There were small protests in Washington yesterday but a promised mass demonstration failed to materialise because most Americans cannot be bothered any more.
Bush’s comments amounted to his most upbeat assessment of the war since his famous “mission accomplished” speech on a US aircraft carrier in May 2003.
Since then, Iraq has been convulsed by Sunni and Shia insurgencies against the US-led coalition and vicious sectarian killings. The Iraq Body Count group, in an independent survey conducted by Johns Hopkins University’s Bloomberg School of Public Health that looked at the death toll province by province, put the number of civilian deaths at 655,000 in 2006.

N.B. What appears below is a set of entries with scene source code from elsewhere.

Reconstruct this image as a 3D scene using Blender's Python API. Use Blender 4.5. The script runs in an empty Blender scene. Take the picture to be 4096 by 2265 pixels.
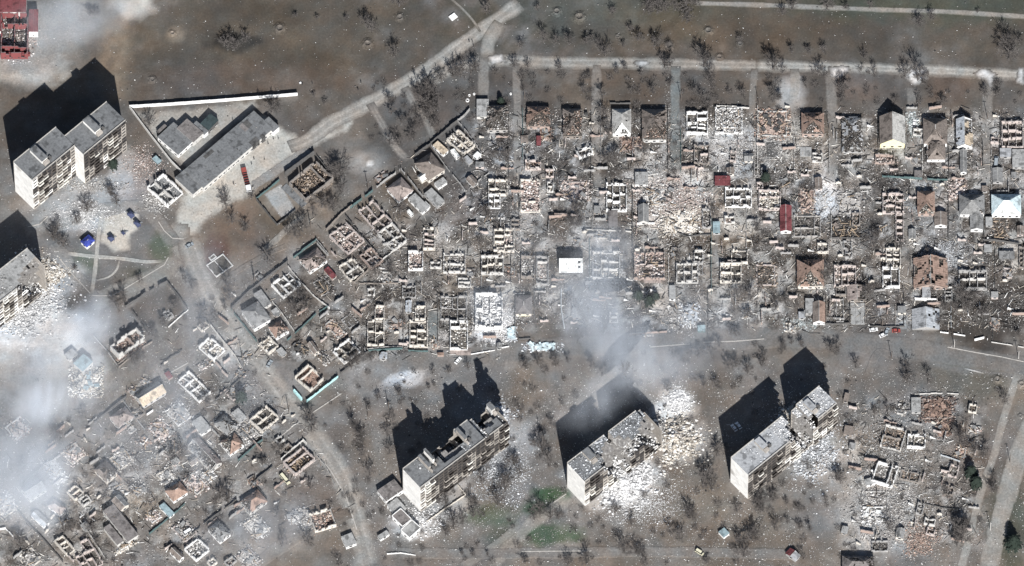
import bpy, math, random
import numpy as np
from mathutils import Vector

S = bpy.context.scene
COL = S.collection
# ------------------------------------------------------------------ camera
TH = math.radians(26.7)           # off-nadir angle of the view
D = 8000.0
ST, CT = math.sin(TH), math.cos(TH)
cam = bpy.data.cameras.new('camera')
cam.sensor_width = 36.0
cam.lens = 36.0 * D / 512.0
cam.clip_start = 100.0
cam.clip_end = 20000.0
camo = bpy.data.objects.new('camera', cam)
camo.location = (0, -ST * D, CT * D)
camo.rotation_euler = (TH, 0, 0)
COL.objects.link(camo)
S.camera = camo
# ------------------------------------------------------------------ sky and sun
SUN_EL = math.radians(37.7)
SUN_AZ = math.radians(170.8)      # clockwise from north (up in the picture)
W = bpy.data.worlds.new('World')
S.world = W
W.use_nodes = True
nt = W.node_tree
nt.nodes.clear()
sky = nt.nodes.new('ShaderNodeTexSky')
sky.sky_type = 'NISHITA'
sky.sun_disc = False
sky.sun_elevation = SUN_EL
sky.sun_rotation = SUN_AZ
bg = nt.nodes.new('ShaderNodeBackground')
bg.inputs[1].default_value = 0.05
wo = nt.nodes.new('ShaderNodeOutputWorld')
nt.links.new(sky.outputs[0], bg.inputs[0])
nt.links.new(bg.outputs[0], wo.inputs[0])
sl = bpy.data.lights.new('sun', 'SUN')
sl.energy = 5.0
sl.angle = math.radians(0.5)
sl.color = (1.0, 0.985, 0.97)
so = bpy.data.objects.new('sun', sl)
ld = Vector((-math.sin(SUN_AZ) * math.cos(SUN_EL), -math.cos(SUN_AZ) * math.cos(SUN_EL), -math.sin(SUN_EL)))
so.rotation_euler = ld.to_track_quat('-Z', 'Y').to_euler()
so.location = (0, -200, 400)
COL.objects.link(so)
S.view_settings.view_transform = 'Standard'
S.view_settings.look = 'None'
S.view_settings.exposure = 0.52
S.view_settings.gamma = 1.0
S.view_settings.use_curve_mapping = False
S.cycles.max_bounces = 6
S.cycles.diffuse_bounces = 2
S.cycles.glossy_bounces = 1
S.cycles.transmission_bounces = 2
S.cycles.transparent_max_bounces = 8
S.cycles.volume_bounces = 2

# ------------------------------------------------------------------ photograph pixel -> world
FR = {'P': (0, 0, 1.0), 'O': (0, 0, 1.5907)}
for c in range(4):
    for r in range(3):
        FR['a%d%d' % (c, r)] = (1024 * c, 755 * r, 0.53031)
for k, ox, oy in (('B1', 1900, 360), ('B2', 2600, 360), ('B4', 1500, 760), ('B5', 2250, 760), ('B6', 3000, 760),
                  ('C1', 1400, 440), ('C2', 1000, 560), ('C3', 850, 980), ('C4', 850, 1280), ('C5', 200, 1400),
                  ('C6', 0, 1825), ('C7', 700, 1700), ('D1', 1400, 1080), ('D2', 3296, 760), ('D3', 2600, 1060),
                  ('D4', 3296, 1060), ('D5', 500, 360)):
    FR[k] = (ox, oy, 800.0 / 2576)
FR['B3'] = (3300, 360, 796.0 / 2576)

def toP(f, x, y):
    o = FR[f]
    return o[0] + x * o[2], o[1] + y * o[2]

def Pw(px, py, z=0.0):
    """point at height z that stands at photograph pixel (px, py)"""
    k = 36.0 / cam.lens / 4096.0
    a, b = (px - 2048.0) * k, (1132.5 - py) * k
    dx, dy, dz = a, ST + b * CT, -CT + b * ST
    t = (z - CT * D) / dz
    return dx * t, -ST * D + dy * t

def Wd(f, x, y, z=0.0):
    return Pw(*toP(f, x, y), z)

# ------------------------------------------------------------------ materials
MAT = {}
def newmat(name):
    m = bpy.data.materials.new(name)
    m.use_nodes = True
    t = m.node_tree
    b = t.nodes['Principled BSDF']
    b.inputs['Roughness'].default_value = 0.9
    b.inputs['Specular IOR Level'].default_value = 0.25
    return m, t, b

def rgba(c):
    return (c[0], c[1], c[2], 1.0)

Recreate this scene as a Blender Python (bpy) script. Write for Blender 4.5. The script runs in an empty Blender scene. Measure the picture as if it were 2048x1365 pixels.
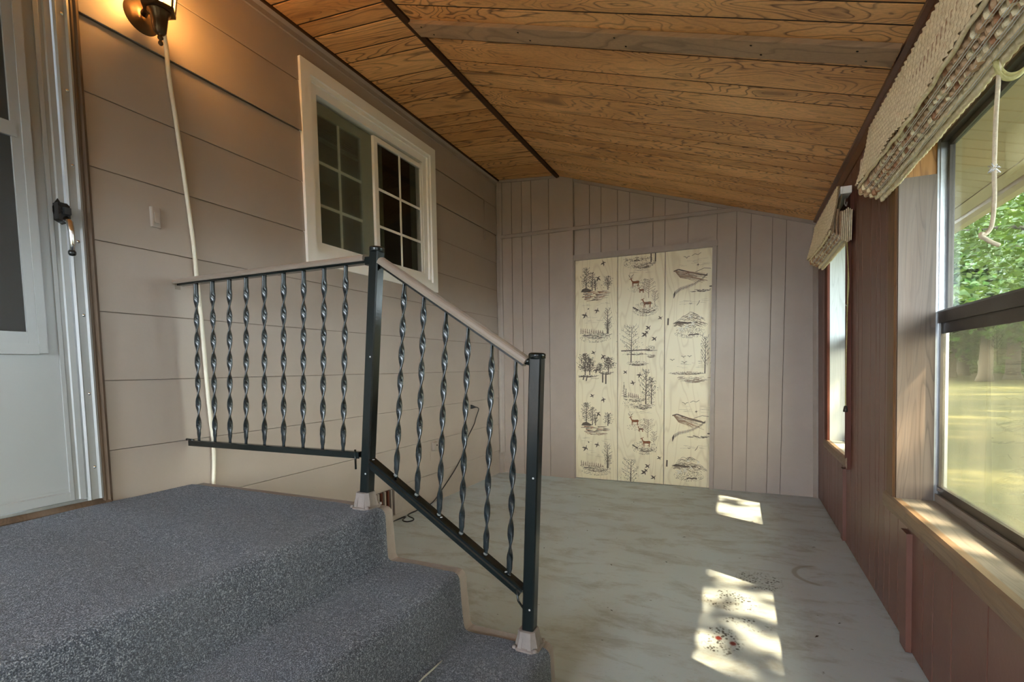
import bpy, bmesh, math, random
from mathutils import Vector, Matrix
random.seed(7)
C = bpy.context.scene.collection
R = math.radians
# ------------------------------------------------------------------ camera
cam = bpy.data.objects.new('camera', bpy.data.cameras.new('camera'))
C.objects.link(cam)
cam.matrix_world = Matrix((
    (0.91537482, -0.01712053, 0.40223852, 0.0),
    (0.40241744, 0.06921371, -0.91283605, 0.0),
    (-0.01221219, 0.99745494, 0.07024609, 1.08),
    (0, 0, 0, 1)))
cam.data.sensor_width = 36.0
cam.data.lens = 17.407
cam.data.shift_x = -0.00878
cam.data.shift_y = 0.06006
cam.data.clip_start = 0.02
cam.data.clip_end = 400
bpy.context.scene.camera = cam
# ------------------------------------------------------------------ light and exposure
vs = bpy.context.scene.view_settings
vs.view_transform = 'Standard'; vs.look = 'None'; vs.exposure = 4.0; vs.gamma = 1.0; vs.use_curve_mapping = False
SKY = 2.2; SUN = 2.9
w = bpy.data.worlds.new('sky'); bpy.context.scene.world = w; w.use_nodes = True
bg = w.node_tree.nodes['Background']
bg.inputs[0].default_value = (0.78, 0.89, 1.0, 1); bg.inputs[1].default_value = SKY
sun = bpy.data.objects.new('sun', bpy.data.lights.new('sun', 'SUN')); C.objects.link(sun)
sun.data.energy = SUN; sun.data.angle = R(0.6); sun.data.color = (1.0, 0.95, 0.88)
sun.rotation_euler = Vector((0.745, -0.40, 1.0)).to_track_quat('Z', 'Y').to_euler()
sun.location = (6, -3, 9)

# ------------------------------------------------------------------ helpers
def setp(o, label=None, cat=None, group=None, kind=None):
    if label: o['label'] = label
    if cat: o['category'] = cat
    if group: o['group'] = group
    if kind: o['kind'] = kind
    return o
def empty(name, loc=(0, 0, 0), **k):
    o = bpy.data.objects.new(name, None); C.objects.link(o); o.location = loc; o.empty_display_size = 0.05
    return setp(o, **k)
def wloc(o):
    v = Vector((0, 0, 0))
    while o is not None:
        v += Vector(o.location); o = o.parent
    return v
class MB:
    def __init__(s): s.v = []; s.f = []; s.m = []; s.sm = []
    def add(s, vs_, fs, mi=0, smooth=False):
        b = len(s.v); s.v += [tuple(x) for x in vs_]
        for f in fs: s.f.append(tuple(b + i for i in f)); s.m.append(mi); s.sm.append(smooth)
        return s
    def box(s, lo, hi, mi=0, ch=0.0):
        (x0, y0, z0), (x1, y1, z1) = lo, hi
        c = ((x0 + x1) / 2, (y0 + y1) / 2, (z0 + z1) / 2)
        return s.obox(c, (1, 0, 0), (0, 1, 0), (0, 0, 1), abs(x1 - x0) / 2, abs(y1 - y0) / 2, abs(z1 - z0) / 2, mi, ch)
    def obox(s, c, X, Y, Z, hx, hy, hz, mi=0, ch=0.0):
        c = Vector(c); X = Vector(X).normalized(); Y = Vector(Y).normalized(); Z = Vector(Z).normalized()
        if ch <= 0:
            vs_ = [c + X * (hx * i) + Y * (hy * j) + Z * (hz * k) for i in (-1, 1) for j in (-1, 1) for k in (-1, 1)]
            return s.add(vs_, [(0, 1, 3, 2), (4, 6, 7, 5), (0, 4, 5, 1), (2, 3, 7, 6), (0, 2, 6, 4), (1, 5, 7, 3)], mi)
        # chamfer on the edges running along X (the long axis)
        prof = [(hy - ch, hz), (hy, hz - ch), (hy, -hz + ch), (hy - ch, -hz), (-hy + ch, -hz), (-hy, -hz + ch), (-hy, hz - ch), (-hy + ch, hz)]
        return s.extr(prof, c - X * hx, Y, Z, X * (2 * hx), mi)
    def extr(s, prof, o, U, V, L, mi=0, smooth=False, caps=True, steps=1):
        o = Vector(o); U = Vector(U); V = Vector(V); L = Vector(L); n = len(prof)
        vs_ = []
        for k in range(steps + 1):
            vs_ += [o + U * a + V * b + L * (k / steps) for a, b in prof]
        fs = []
        for k in range(steps):
            fs += [(k * n + i, k * n + (i + 1) % n, (k + 1) * n + (i + 1) % n, (k + 1) * n + i) for i in range(n)]
        s.add(vs_, fs, mi, smooth)
        if caps:
            b = len(s.v) - len(vs_)
            s.f.append(tuple(b + i for i in range(n - 1, -1, -1))); s.m.append(mi); s.sm.append(False)
            s.f.append(tuple(b + steps * n + i for i in range(n))); s.m.append(mi); s.sm.append(False)
        return s
    def tube(s, pts, r, n=8, mi=0, caps=True):
        pts = [Vector(p) for p in pts]; rs = r if isinstance(r, (list, tuple)) else [r] * len(pts)
        up = Vector((0, 0, 1)); vs_ = []; prev = None
        for i, p in enumerate(pts):
            d = (pts[min(i + 1, len(pts) - 1)] - pts[max(i - 1, 0)])
            d = d.normalized() if d.length > 1e-9 else Vector((0, 0, 1))
            if prev is None:
                a = d.cross(up if abs(d.z) < .95 else Vector((1, 0, 0))).normalized()
            else:
                a = prev - d * prev.dot(d)
                a = a.normalized() if a.length > 1e-6 else d.orthogonal().normalized()
            prev = a; b = d.cross(a)
            vs_ += [p + (a * math.cos(t) + b * math.sin(t)) * rs[i] for t in [2 * math.pi * k / n for k in range(n)]]
        fs = [(i * n + k, i * n + (k + 1) % n, (i + 1) * n + (k + 1) % n, (i + 1) * n + k) for i in range(len(pts) - 1) for k in range(n)]
        if caps: fs += [tuple(range(n - 1, -1, -1)), tuple((len(pts) - 1) * n + k for k in range(n))]
        return s.add(vs_, fs, mi, True)
    def lathe(s, prof, o, A=(0, 0, 1), n=20, mi=0, smooth=True):
        A = Vector(A).normalized(); a = A.orthogonal().normalized(); b = A.cross(a); o = Vector(o); vs_ = []
        for r, h in prof:
            vs_ += [o + A * h + (a * math.cos(t) + b * math.sin(t)) * max(r, 1e-5) for t in [2 * math.pi * (k + .5) / n for k in range(n)]]
        fs = [(i * n + k, i * n + (k + 1) % n, (i + 1) * n + (k + 1) % n, (i + 1) * n + k) for i in range(len(prof) - 1) for k in range(n)]
        return s.add(vs_, fs, mi, smooth)
    def map(s, fn): s.v = [tuple(fn(Vector(p))) for p in s.v]; return s
    def build(s, name, mats, parent=None, loc=None, kind=None, label=None):
        if not isinstance(mats, (list, tuple)): mats = [mats]
        base = wloc(parent) if parent is not None else Vector((0, 0, 0))
        org = Vector(loc) if loc is not None else base
        me = bpy.data.meshes.new(name)
        me.from_pydata([tuple(Vector(p) - org) for p in s.v], [], s.f)
        for m_ in mats: me.materials.append(m_)
        me.polygons.foreach_set('material_index', s.m); me.polygons.foreach_set('use_smooth', s.sm)
        bm = bmesh.new(); bm.from_mesh(me); bmesh.ops.recalc_face_normals(bm, faces=bm.faces); bm.to_mesh(me); bm.free()
        o = bpy.data.objects.new(name, me); C.objects.link(o)
        if parent is not None: o.parent = parent
        o.location = org - base
        return setp(o, label=label, kind=kind)
def box(name, lo, hi, mat, parent=None, kind=None, label=None, ch=0.0, loc=None):
    return MB().box(lo, hi, 0, ch).build(name, mat, parent, loc, kind, label)
LEAN = lambda p: Vector((p.x - 0.02624 * p.z, p.y, p.z))      # the outer wall leans in a little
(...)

The American occupying forces claim that only 14,000 Iraqi civilians were killed by their troops. The number of US soldiers killed is 3,990, and the British military death toll 175.
Bush did not mention the failure to find Saddam’s alleged weapons of mass destruction, the stated reason for war, but stated that “Saddam was a bad man and we took him out”.
With less than a year left in office, the president is a largely isolated figure. Most of the neo-conservatives who pressed him to go to war have been retired with honourable discharges and huge payoffs.
The fragile multinational coalition Bush put together has also largely disappeared, with countries having either abandoned the war or left token forces behind.
George W Bush has caused the greatest military disaster in US history and has brought the US to its knees financially. He will be remembered by the historians as a liar, a thief and most of all – a coward.